Essa extração é comum a todos nós, que a tudo interpretamos. Somos verdadeiras máquinas de interpretar, máquinas de extração nas palavras das pedras da interpretação, serão máquinas paranoicas? A “pedra” da interpretação, como comenta Tarrab: “[…] é retirada entre o delírio e a ficção. Sempre o resultado de nossa debilidade mental, frente ao abrupto da existência, como dizia Lacan, ‘frente ao real, o mental é débil’”.[1]
As pedras da interpretação, extraídas das palavras, continuando com Tarrab à minha maneira, quando se tratam de interpretações analíticas, elas encontram-se tanto do lado do deciframento quanto do lado do ciframento. O que a extração das pedras da interpretação na psicanálise faz é “reduzir, devastar, enfraquecer, desinflar, reduzir ao essencial, o delírio ou a ficção”.[2] Onde colocamos a interpretação? Do lado do decifrar ou do cifrar? A escolha é de cada analista a cada momento. Como Miller enfatiza no artigo citado: “[…] a interpretação não é possível [de] ser ensinada, copiada, repetida, a interpretação não é matematizável”. O que Tarrab conclui: frente à interpretação somos todos principiantes.[3]
Nem todas as pedras da interpretação retiradas das palavras são elementos de um conjunto, algumas são cifras, são partes, não são elementos de um conjunto. São tigres azuis como extraiu Borges no conto com este título.
Borges escreve que um professor de lógica, estudioso de Spinoza, que gosta de tigres e sonha frequentemente com eles, sonhou com tigres azuis – “Tigres de um azul que jamais havia visto e para o qual não encontrei a palavra justa”.[4] Um professor escocês que se muda para a Índia, um outro mundo dentro do mundo. Ele encontra nas selvas da Índia, um outro mundo dentro de um outro mundo, dentro de um mundo. Lá no delta do Ganges, em uma aldeia na selva. Mais precisamente em uma colina, ao lado dessa aldeia, habitam os tigres azuis. Nessa colina ele encontra o azul brilhante dos seus sonhos, aqueles para os quais não encontrou palavra justa, mas não são tigres, são pedras azuis. Pequenas pedras circulares, todas iguais azuis que brilham na escuridão. Em um ímpeto, apanha um punhado delas e as coloca no bolso. De volta à sua casa examina o monte de suas pedras, resolveu contá-las. Conta feita, contou-as novamente, e de novo; o resultado nunca é o mesmo. As pedras se multiplicam e se dividem alheias às leis da física. A contínua e incessante contagem das pedras apura inúmeros resultados diferentes que vão de 3 pedras a 417 pedras. “Eu olhava fixamente para uma delas, recolhia-a com o polegar e o indicador e depois de separada ela ficava sendo muitas.”[5]

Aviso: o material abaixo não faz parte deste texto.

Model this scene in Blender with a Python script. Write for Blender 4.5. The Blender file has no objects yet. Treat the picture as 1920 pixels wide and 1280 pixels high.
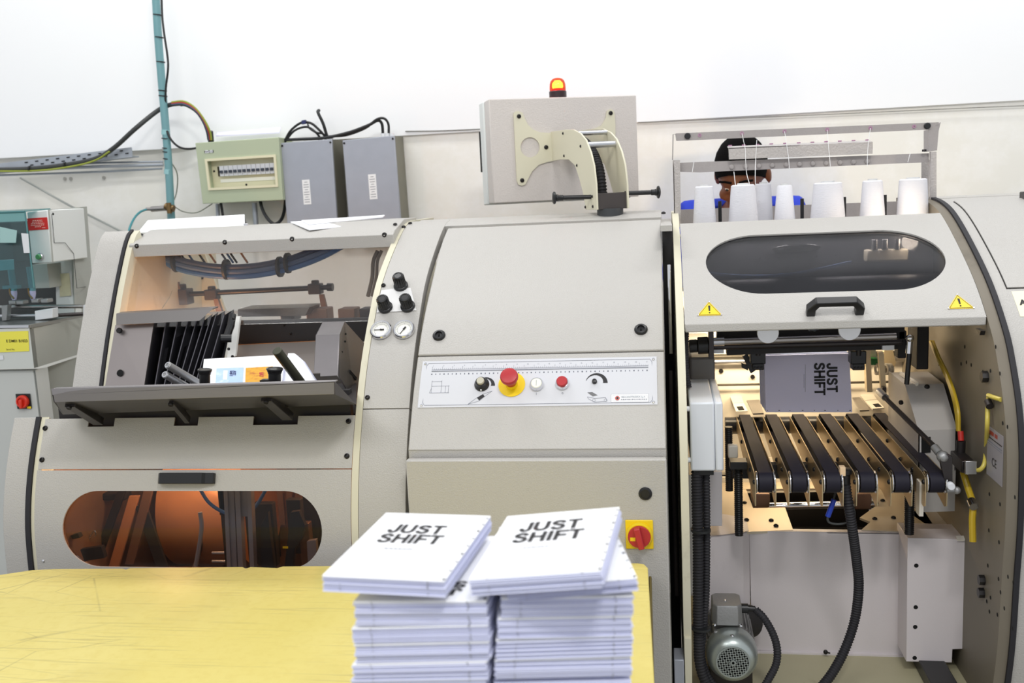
import bpy, bmesh, math, random
from math import sin, cos, pi, radians, hypot
from mathutils import Vector, Matrix, Quaternion
random.seed(7)
V = Vector
scene = bpy.context.scene
COL = scene.collection

# ---------------------------------------------------------------- camera, world, lights, exposure
F = 1850.0
PITCH, YAW, ROLL = radians(8.6), radians(9.0), radians(2.7)
CAM = V((0, 0, 1.55))
_fw = V((-sin(YAW) * cos(PITCH), cos(YAW) * cos(PITCH), -sin(PITCH)))
_rt = V((cos(YAW), sin(YAW), 0))
_up = _rt.cross(_fw)
AX = _rt * cos(ROLL) - _up * sin(ROLL)
AY = _up * cos(ROLL) + _rt * sin(ROLL)
cd = bpy.data.cameras.new('camera')
co = bpy.data.objects.new('camera', cd)
COL.objects.link(co)
cd.sensor_fit = 'HORIZONTAL'
cd.sensor_width = 36.0
cd.lens = F / 1920 * 36.0
cd.clip_start = 0.05
co.matrix_world = Matrix((( AX.x, AY.x, -_fw.x, CAM.x), (AX.y, AY.y, -_fw.y, CAM.y), (AX.z, AY.z, -_fw.z, CAM.z), (0, 0, 0, 1)))
cd.dof.use_dof = True
cd.dof.focus_distance = 2.35
cd.dof.aperture_fstop = 4.5
scene.camera = co

w = bpy.data.worlds.new('hall_light')
scene.world = w
w.use_nodes = True
w.node_tree.nodes['Background'].inputs[0].default_value = (0.93, 0.96, 1.0, 1)
w.node_tree.nodes['Background'].inputs[1].default_value = 0.78
scene.view_settings.view_transform = 'Standard'
scene.view_settings.look = 'None'
scene.view_settings.gamma = 1
scene.view_settings.use_curve_mapping = False
scene.view_settings.exposure = -0.06


def area(name, loc, size, power, color=(1, 1, 1), to=None, sy=None):
    d = bpy.data.lights.new(name, 'AREA')
    d.shape = 'RECTANGLE'
    d.size = size
    d.size_y = sy or size
    d.energy = power
    d.color = color
    o = bpy.data.objects.new(name, d)
    COL.objects.link(o)
    o.location = loc
    if to is not None:
        o.rotation_euler = (V(to) - V(loc)).to_track_quat('-Z', 'Y').to_euler()
    return o


def point(name, loc, power, color, r=0.03):
    d = bpy.data.lights.new(name, 'POINT')
    d.energy = power
    d.color = color
    d.shadow_soft_size = r
    o = bpy.data.objects.new(name, d)
    COL.objects.link(o)
    o.location = loc
    return o


# fluorescent fittings of the hall, hung from the ceiling above the aisle
area('ceiling_lamp_light', (-1.5, -0.6, 3.6), 1.8, 31, (1, 0.99, 0.97), to=(-0.8, 1.6, 0.6), sy=0.6)
area('ceiling_lamp_light', (0.55, 0.0, 3.6), 0.6, 34, (1, 0.985, 0.96), to=(0.2, 1.9, 0.8), sy=0.25)
area('ceiling_lamp_light', (-1.7, 2.75, 4.0), 1.8, 30, (1, 0.99, 0.97), sy=0.4)
area('ceiling_lamp_light', (1.2, 2.75, 4.0), 1.8, 26, (1, 0.99, 0.97), sy=0.4)
# lamps inside the machine, facing its back walls, then added cover fill
area('bay_lamp_light', (0.16, 2.74, 1.15), 0.12, 2.6, (1.0, 0.80, 0.52), to=(0.15, 3.0, 1.10), sy=0.05)
area('bay_lamp_light', (0.42, 2.76, 1.17), 0.14, 2.0, (1.0, 0.78, 0.50), to=(0.42, 3.0, 0.98), sy=0.05)
area('bay_lamp_light', (0.33, 2.80, 0.82), 0.25, 0.9, (1.0, 0.74, 0.44), to=(0.33, 2.75, 0.6), sy=0.05)
point('feeder_lamp_light', (-1.40, 2.62, 1.12), 2.6, (1.0, 0.48, 0.20), 0.03)
point('feeder_lamp_light', (-1.27, 2.28, 0.945), 3.8, (1.0, 0.56, 0.29), 0.03)
point('feeder_lamp_light', (-0.88, 2.45, 0.93), 2.6, (1.0, 0.47, 0.20), 0.03)
area('cover_fill_light', (0.36, 2.585, 1.395), 0.4, 1.6, (1.0, 0.93, 0.84), to=(0.36, 2.58, 1.2), sy=0.03)  # added fill, not a real lamp, to show parts behind the smoked window
point('cover_fill_light', (0.60, 2.565, 1.39), 0.9, (1.0, 0.84, 0.62), 0.02)  # second added fill, brightening the right end under the cover


# ---------------------------------------------------------------- pixel <-> world helpers
def ray(px, py):
    return AX * ((px - 960) / F) - AY * ((py - 640) / F) + _fw


def at(px, py, X=None, Y=None, Z=None):
    d = ray(px, py)
    if Y is not None:
        k = Y / d.y
    elif X is not None:
        k = X / d.x
    else:
        k = (Z - CAM.z) / d.z
    return CAM + d * k


def hitplane(px, py, p0, n):
    d = ray(px, py)
    return CAM + d * ((p0 - CAM).dot(n) / d.dot(n))


def px2m(n, Y):
    return n * Y / F


# ---------------------------------------------------------------- materials
MATS = {}


def lin(c):
    def f(v):
        v = v / 255.0
        return v / 12.92 if v <= 0.04045 else ((v + 0.055) / 1.055) ** 2.4
    return (f(c[0]), f(c[1]), f(c[2]), 1)


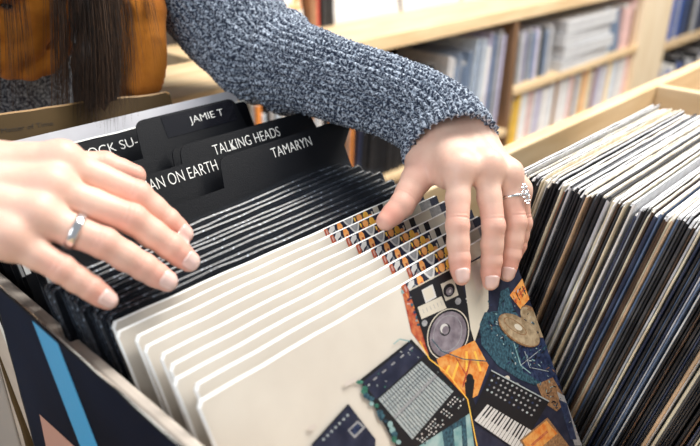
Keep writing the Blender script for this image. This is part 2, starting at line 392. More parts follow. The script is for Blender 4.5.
    for k in range(16):
        u = k / 15; A.ell(359 + 38 * u + rr.uniform(-2, 2), 384 + 58 * u + rr.uniform(-2, 2), rr.uniform(2, 4), rr.uniform(2, 4), rr.choice(['green', 'green', 'teal', 'black', 'aqua']), 0, 9)
    A.path([(418, 342), (428, 360), (446, 374), (466, 400), (472, 430), (480, 470)], 1.1, 'yellow'); A.path([(430, 340), (440, 352), (462, 360), (486, 362)], 1.0, 'teal')
    A.path([(392, 345), (398, 340), (408, 342)], 1.2, 'aqua')
    for q in range(70):
        u, v = rr.random(), rr.random(); x, yy = mix([(360, 384), (408, 345), (466, 402), (412, 446)], u, v)
        if v < .22 or u > .9: A.ell(x, yy, rr.uniform(.5, 1.6), rr.uniform(.4, .9), rr.choice(['grey', 'black', 'green', 'steel', 'denim']), rr.uniform(0, 3), 6)
    # small device at the left
    A.poly([(308, 449), (347, 405), (374, 440), (372, 470), (308, 470)], 'navy'); A.line((310, 446), (347, 405), 1.5, 'black')
    A.poly([(346, 431), (356, 421), (364, 428), (353, 439)], 'grey'); A.poly([(348, 431), (356, 424), (361, 428), (353, 436)], 'denim')
    for k in range(7): A.ell(322 + 4 * k, 440 - 4 * k, 1.4, 1.4, 'steel', 0, 7)
    # faint ghosted type blocks on the pale part
    for (x, yy, w, h2) in ((342, 384, 12, 4), (306, 428, 7, 4), (150, 372, 9, 3), (152, 395, 8, 3)):
        A.poly([(x, yy), (x + w, yy - w * .55), (x + w + 2, yy - w * .55 + h2), (x + 2, yy + h2)], 'ghost')
    return A
art_mats = [INK[k] for k in INKS]
A0 = full_art(); FULL = A0.mb.mesh('cover_print', art_mats)
A1 = Art(); A1.put([(UVL + .014, 0), (0, 0), (0, .31), (UVL + .034, .31)], 'navy'); top_row(A1, UVL + .014); STRIP = A1.mb.mesh('cover_print', art_mats)
rng = random.Random(5)
# y of the visible top edges of the nine copies, front to back
CR = [(.2785, -.264), (.292, -.2635), (.3035, -.262), (.3165, -.2615), (.330, -.2615), (.344, -.261), (.357, -.260), (.369, -.259), (.3795, -.258)]
CW = .322
base_me = sleeve_mesh('record_sleeve', CW, H, .003, [CREAM, CREAM_E, CREAM_E], rng, worn=.0002)
for k, (yy, zz) in enumerate(CR):
    o = link('record_sleeve', base_me)
    lab = ('cream record sleeve with collage of loudspeaker, mixing desk and keyboard, front of the stack' if k == 0 else
           f"cream record sleeve with collage strip along top, {ordinal(k)} behind the front cover" if k < 8 else 'cream record sleeve with collage strip touching the black sleeves, rearmost of its stack')
    tag(o, lab, 'record', 'cream collage records in the left bin')
    stand(o, .324 + (0 if k == 0 else .004 + rng.uniform(-.005, .005)), yy + .0012, zz, H, LEAN - .006 * k * .3, 0)
    c = link('cover_print', FULL if k == 0 else STRIP, o); c['label'] = 'printed collage of music gear'

# ---- black glossy records behind, slightly fanned
BLK = mat('black_gloss', (.005, .006, .009), .42, .14)
BLK_E = mat('black_rim_glints', (.012, .014, .02), .3, .6, (.30, .36, .45), 420, 2, lo=.56, hi=.74)  # pale blue flecks paint glints of the plastic into the rim colour
rng = random.Random(9)
BK = 10
for k in range(BK):
    u = k / (BK - 1)
    yy = .3895 + .058 * u; rz = math.radians(4.0) * u
    me = sleeve_mesh('record_sleeve', .320, H, .0034, [BLK, BLK_E, BLK_E], rng, worn=.0003)
    o = link('record_sleeve', me)
    tag(o, f"glossy black record sleeve in clear plastic, {ordinal(k + 1)} behind the cream sleeves", 'record', 'black records in the left bin')
    stand(o, XC + .007 - .012 * u + rng.gauss(0, .004), yy, -.256 + .012 * u + rng.gauss(0, .0016), H, math.radians(28) - .004 * k, rz)
    c = link('outer_sleeve', outer_mesh(.320, H, .0034, rng), o); c['label'] = 'clear plastic outer sleeve with light catching lip'

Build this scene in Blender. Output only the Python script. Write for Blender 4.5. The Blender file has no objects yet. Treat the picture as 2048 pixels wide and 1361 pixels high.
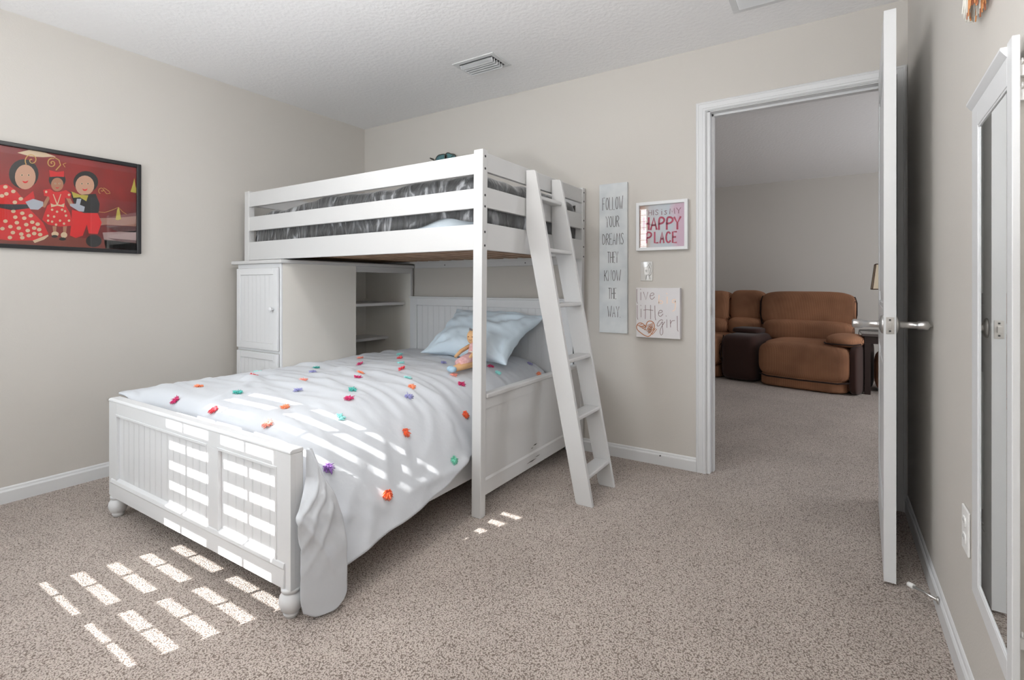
import bpy, bmesh, math, random, zlib, base64
import numpy as np
from mathutils import Vector, Matrix, noise
sc = bpy.context.scene
C = sc.collection

# ---------------------------------------------------------------- camera
cam_d = bpy.data.cameras.new('camera'); cam = bpy.data.objects.new('camera', cam_d); C.objects.link(cam)
cam.location = (0, 0, 1.0804)
cam.rotation_euler = (math.radians(90), 0, 0.5657)
cam_d.sensor_fit = 'HORIZONTAL'; cam_d.sensor_width = 36.0
cam_d.lens = 1007.4 / 2048 * 36.0
cam_d.shift_y = -110.5 / 2048
cam_d.clip_start = 0.02
sc.camera = cam

# ---------------------------------------------------------------- world, sun, daylight, exposure
E_SKY, E_SUN, E_WIN, E_DOME, E_HALL, E_HDOME, E_UP, EXPO = 1.2, 12.5, 41.0, 38.0, 50.0, 4.0, 66.0, 0.03
world = bpy.data.worlds.new('sky'); sc.world = world; world.use_nodes = True
wn = world.node_tree.nodes; wl = world.node_tree.links
bg = wn['Background']; bg.inputs[0].default_value = (0.80, 0.90, 1.0, 1); bg.inputs[1].default_value = E_SKY

UPZ = 1.10
def add_light(name, kind, loc, energy, color, **kw):
    d = bpy.data.lights.new(name, kind); d.energy = energy; d.color = color
    for k, v in kw.items(): setattr(d, k, v)
    o = bpy.data.objects.new(name, d); C.objects.link(o); o.location = loc
    return o
SUN_DIR = Vector((0.337, 1.0, -0.834)).normalized()
sun = add_light('sun', 'SUN', (-3, -5, 5), E_SUN, (1.0, 0.97, 0.93), angle=math.radians(0.2))
sun.rotation_euler = SUN_DIR.to_track_quat('-Z', 'Y').to_euler()
# daylight coming in through the bedroom window (set in the window opening, outside the blinds)
day = add_light('window_daylight', 'AREA', (-2.42, -0.60, 1.52), E_WIN, (0.90, 0.96, 1.0), shape='RECTANGLE', size=0.95, size_y=1.35)
day.rotation_euler = Vector((0.70, 1.0, -0.06)).to_track_quat('-Z', 'Y').to_euler()
# fill for the living room: area light added inside an unseen side opening
hall = add_light('living_room_daylight_fill', 'AREA', (2.72, 5.2, 1.35), E_HALL, (0.97, 0.98, 1.0), shape='RECTANGLE', size=1.6, size_y=1.3)
hall.rotation_euler = Vector((-1.0, 0.1, -0.05)).to_track_quat('-Z', 'Y').to_euler()

for nm_, loc_, e_ in (('uplight', (-.55, -.24, UPZ), E_UP),):
    if e_ > 0:
        u_ = add_light(nm_, 'AREA', loc_, e_, (.97, .985, 1.0), shape='DISK', size=.26); u_.rotation_euler = (math.radians(180), 0, 0)  # upward fill light added to raise the overall brightness
sc.view_settings.view_transform = 'Standard'
sc.view_settings.look = 'None'
sc.view_settings.gamma = 1.0
sc.view_settings.exposure = EXPO
sc.view_settings.use_curve_mapping = False
sc.cycles.max_bounces = 12
sc.cycles.diffuse_bounces = 6
sc.cycles.use_denoising = True
sc.cycles.sample_clamp_indirect = 6.0

# ---------------------------------------------------------------- materials
def srgb(r, g, b):
    f = lambda c: (c / 255 / 12.92) if c / 255 <= 0.04045 else ((c / 255 + 0.055) / 1.055) ** 2.4
    return (f(r), f(g), f(b), 1)
MATS = {}
def mat(name, col, rough=0.5, bump=0.0, bscale=200.0, metal=0.0, col2=None, cscale=5.0, cdetail=3.0, sheen=0.0, spec=0.5, bdist=0.002, btype='noise', clamp=(0.35, 0.65), coat=0.0, emit=None):
    m = bpy.data.materials.new(name); m.use_nodes = True
    nt = m.node_tree; N = nt.nodes; L = nt.links; p = N['Principled BSDF']
    p.inputs['Base Color'].default_value = col; p.inputs['Roughness'].default_value = rough
    p.inputs['Metallic'].default_value = metal
    p.inputs['Specular IOR Level'].default_value = spec
    if sheen: p.inputs['Sheen Weight'].default_value = sheen
    if coat: p.inputs['Coat Weight'].default_value = coat
    if emit:
        p.inputs['Emission Color'].default_value = emit[0]; p.inputs['Emission Strength'].default_value = emit[1]
    tc = N.new('ShaderNodeTexCoord')
    if col2:
        nz = N.new('ShaderNodeTexNoise'); nz.inputs['Scale'].default_value = cscale; nz.inputs['Detail'].default_value = cdetail
        L.new(tc.outputs['Object'], nz.inputs['Vector'])
        r = N.new('ShaderNodeValToRGB'); r.color_ramp.elements[0].position = clamp[0]; r.color_ramp.elements[1].position = clamp[1]
        r.color_ramp.elements[0].color = col; r.color_ramp.elements[1].color = col2
        L.new(nz.outputs['Fac'], r.inputs[0]); L.new(r.outputs[0], p.inputs['Base Color'])
    if bump:
        if btype == 'noise':
            t = N.new('ShaderNodeTexNoise'); t.inputs['Detail'].default_value = 3.0; out = t.outputs['Fac']
        else:
            t = N.new('ShaderNodeTexVoronoi'); out = t.outputs['Distance']
        t.inputs['Scale'].default_value = bscale
        L.new(tc.outputs['Object'], t.inputs['Vector'])
        b = N.new('ShaderNodeBump'); b.inputs['Strength'].default_value = bump; b.inputs['Distance'].default_value = bdist
        L.new(out, b.inputs['Height']); L.new(b.outputs[0], p.inputs['Normal'])
    MATS[name] = m
    return m

M_wall = mat('wall_paint', (0.565, 0.54, 0.505, 1), 0.75, 0.25, 160, bdist=0.0015)
M_ceil = mat('ceiling_paint', (0.87, 0.87, 0.88, 1), 0.85, 0.55, 42, bdist=0.005)
M_trim = mat('trim_paint', (0.67, 0.68, 0.69, 1), 0.35)
M_white = mat('white_lacquer', (0.59, 0.59, 0.59, 1), 0.38, 0.05, 60)
M_white2 = mat('white_bed_paint', (0.71, 0.72, 0.735, 1), 0.36)
M_cab = mat('warm_tinted_white', (0.78, 0.76, 0.715, 1), 0.45)  # white panels in cream: warm bounce light put into the colour
M_dark = mat('dark_recess', (0.03, 0.03, 0.032, 1), 0.6)
M_chip = mat('chipped_fibreboard', (0.05, 0.045, 0.04, 1), 0.9)
M_black = mat('black_frame', (0.012, 0.012, 0.014, 1), 0.3)
M_steel = mat('satin_nickel', (0.62, 0.61, 0.60, 1), 0.28, metal=1.0)
M_plastic = mat('white_plastic', (0.83, 0.83, 0.82, 1), 0.35)
M_slat = mat('pine_slat', srgb(176, 146, 120), 0.6, col2=srgb(150, 118, 94), cscale=8)
M_duvet = mat('white_cotton', (0.565, 0.59, 0.63, 1), 0.85, 0.25, 35, sheen=0.2, bdist=0.004)
M_blue = mat('pale_blue_cotton', srgb(212, 228, 240), 0.85, 0.35, 28, sheen=0.2, bdist=0.004)
M_matt = mat('mattress_ticking', srgb(206, 216, 224), 0.9, 0.3, 90)
M_sofa = None
M_wood = mat('espresso_wood', srgb(42, 26, 24), 0.4)
M_glass_shade = mat('cream_shade', srgb(214, 200, 176), 0.8)
M_brown = mat('dark_brown_trim', srgb(70, 48, 36), 0.6)
M_sdark = mat('dark_brown_suede', srgb(52, 28, 22), 0.95, 0.2, 60, sheen=0.1)

def corduroy(name, c1, c2, freq):
    m = bpy.data.materials.new(name); m.use_nodes = True
    N = m.node_tree.nodes; L = m.node_tree.links; p = N['Principled BSDF']
    tc = N.new('ShaderNodeTexCoord'); w = N.new('ShaderNodeTexWave'); w.wave_type = 'BANDS'; w.bands_direction = 'X'
    w.inputs['Scale'].default_value = freq; w.inputs['Distortion'].default_value = 0.3
    L.new(tc.outputs['Object'], w.inputs[0])
    nz = N.new('ShaderNodeTexNoise'); nz.inputs['Scale'].default_value = 3.5; L.new(tc.outputs['Object'], nz.inputs['Vector'])
    mx = N.new('ShaderNodeMix'); mx.data_type = 'RGBA'; mx.inputs[6].default_value = c1; mx.inputs[7].default_value = c2
    ad = N.new('ShaderNodeMath'); ad.operation = 'MULTIPLY'; L.new(w.outputs['Fac'], ad.inputs[0]); L.new(nz.outputs['Fac'], ad.inputs[1])
    ml = N.new('ShaderNodeMath'); ml.operation = 'MULTIPLY'; ml.inputs[1].default_value = 1.7; L.new(ad.outputs[0], ml.inputs[0])
    L.new(ml.outputs[0], mx.inputs[0]); L.new(mx.outputs[2], p.inputs['Base Color'])
    p.inputs['Roughness'].default_value = 0.9; p.inputs['Sheen Weight'].default_value = 0.25
    p.inputs['Sheen Tint'].default_value = c2
    b = N.new('ShaderNodeBump'); b.inputs['Strength'].default_value = 0.5; b.inputs['Distance'].default_value = 0.004
    L.new(w.outputs['Fac'], b.inputs['Height']); L.new(b.outputs[0], p.inputs['Normal'])
    return m
M_sofa = corduroy('brown_corduroy', srgb(96, 64, 46), srgb(198, 142, 106), 50.0)

def carpet():
    m = bpy.data.materials.new('carpet_pile'); m.use_nodes = True
    N = m.node_tree.nodes; L = m.node_tree.links; p = N['Principled BSDF']
    tc = N.new('ShaderNodeTexCoord')
    big = N.new('ShaderNodeTexNoise'); big.inputs['Scale'].default_value = 2.6; big.inputs['Detail'].default_value = 6; big.inputs['Roughness'].default_value = 0.62
    L.new(tc.outputs['Object'], big.inputs['Vector'])
    warp = N.new('ShaderNodeTexNoise'); warp.inputs['Scale'].default_value = 60; L.new(tc.outputs['Object'], warp.inputs['Vector'])
    wm = N.new('ShaderNodeVectorMath'); wm.operation = 'SCALE'; wm.inputs['Scale'].default_value = 0.012; L.new(warp.outputs['Color'], wm.inputs[0])
    wa = N.new('ShaderNodeVectorMath'); wa.operation = 'ADD'; L.new(tc.outputs['Object'], wa.inputs[0]); L.new(wm.outputs[0], wa.inputs[1])
    v = N.new('ShaderNodeTexVoronoi'); v.inputs['Scale'].default_value = 210; L.new(wa.outputs[0], v.inputs['Vector'])
    f = N.new('ShaderNodeTexNoise'); f.inputs['Scale'].default_value = 260; f.inputs['Detail'].default_value = 2; L.new(tc.outputs['Object'], f.inputs['Vector'])
    # height = 1-dist + small noise
    h1 = N.new('ShaderNodeMath'); h1.operation = 'MULTIPLY_ADD'; h1.inputs[1].default_value = -1.0; h1.inputs[2].default_value = 1.0; L.new(v.outputs['Distance'], h1.inputs[0])
    h2 = N.new('ShaderNodeMath'); h2.operation = 'MULTIPLY_ADD'; h2.inputs[1].default_value = 0.95; L.new(f.outputs['Fac'], h2.inputs[0]); L.new(h1.outputs[0], h2.inputs[2])
    ramp = N.new('ShaderNodeValToRGB'); e = ramp.color_ramp.elements
    e[0].position = 0.53; e[0].color = srgb(122, 109, 101); e[1].position = 0.90; e[1].color = srgb(208, 198, 191)  # low pile coloured darker: shade of the crevices put into the colour
    mid = ramp.color_ramp.elements.new(0.64); mid.color = srgb(188, 177, 169)
    h3 = N.new('ShaderNodeMath'); h3.operation = 'MULTIPLY'; h3.inputs[1].default_value = 0.68; L.new(h2.outputs[0], h3.inputs[0]); L.new(h3.outputs[0], ramp.inputs[0])
    mx = N.new('ShaderNodeMix'); mx.data_type = 'RGBA'; mx.blend_type = 'MULTIPLY'; mx.inputs[0].default_value = 1.0
    r2 = N.new('ShaderNodeValToRGB'); r2.color_ramp.elements[0].position = 0.3; r2.color_ramp.elements[1].position = 0.7
    r2.color_ramp.elements[0].color = (0.85, 0.835, 0.825, 1); r2.color_ramp.elements[1].color = (1.06, 1.05, 1.04, 1)
    L.new(big.outputs['Fac'], r2.inputs[0]); L.new(ramp.outputs[0], mx.inputs[6]); L.new(r2.outputs[0], mx.inputs[7])
    L.new(mx.outputs[2], p.inputs['Base Color'])
    p.inputs['Roughness'].default_value = 1.0; p.inputs['Specular IOR Level'].default_value = 0.1; p.inputs['Sheen Weight'].default_value = 0.15
    b = N.new('ShaderNodeBump'); b.inputs['Strength'].default_value = 0.75; b.inputs['Distance'].default_value = 0.006
    L.new(h2.outputs[0], b.inputs['Height']); L.new(b.outputs[0], p.inputs['Normal'])
    return m
M_carpet = carpet()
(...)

Essas pedras azuis que algumas vezes extraímos, enquanto analistas, “que lemos no que se diz”, que lemos no ciframento da fala. Essa escrita que implica a homofonia, a gramática e a lógica, mas não a lógica aristotélica, com seu princípio da não contradição. Essas pedras azuis incontáveis, que não são elementos de um conjunto, mas partes de um conjunto, abrigadas no conjunto vazio. Presentificados pela letra, os tigres azuis aparecem, não elementos de um conjunto, situados no conjunto vazio, um conjunto que não possui elementos.[6]
Uso, como vocês já perceberam, essa bela ficção de Borges, para falar do real, para falar do gozo, do puro real, na expressão de Horne, o existir.[7] Este existir, essa substância gozante apontada no sintagma tigres azuis. “Onde está o real em meio às criaturas das palavras que a psicanálise convoca?”, pergunta Tarrab, citando Miller.[8]
Horne se pergunta: “[…] como se pode estabelecer um gozo sem significante, um puro existir, no âmbito de uma operação simbólica?”. E continua citando Lacan no Seminário 20: “[…] o que só existe ao não ser. O significante paga com seu ser de significante pelo direito de existir. […] Um existir que não é o de significante, mas de puro gozo, uma substância gozante.”[9]
E é Miller que enuncia: interpretação analítica é apofática[10], do grego apóphasis ou apóphemi, isto é, algo sem predicados. Enunciar a interpretação analítica como apofática é uma tentativa de descrevê-la como o que ela não é. Ou a impossibilidade de dizer o que ela é. Fazer da linguagem expressão visível do invisível. A imagem de uma experiência que culmina na ausência de toda imagem, na exclusão de qualquer mediação.[11]
Algo que “é de Estrutura impossível de dizer”.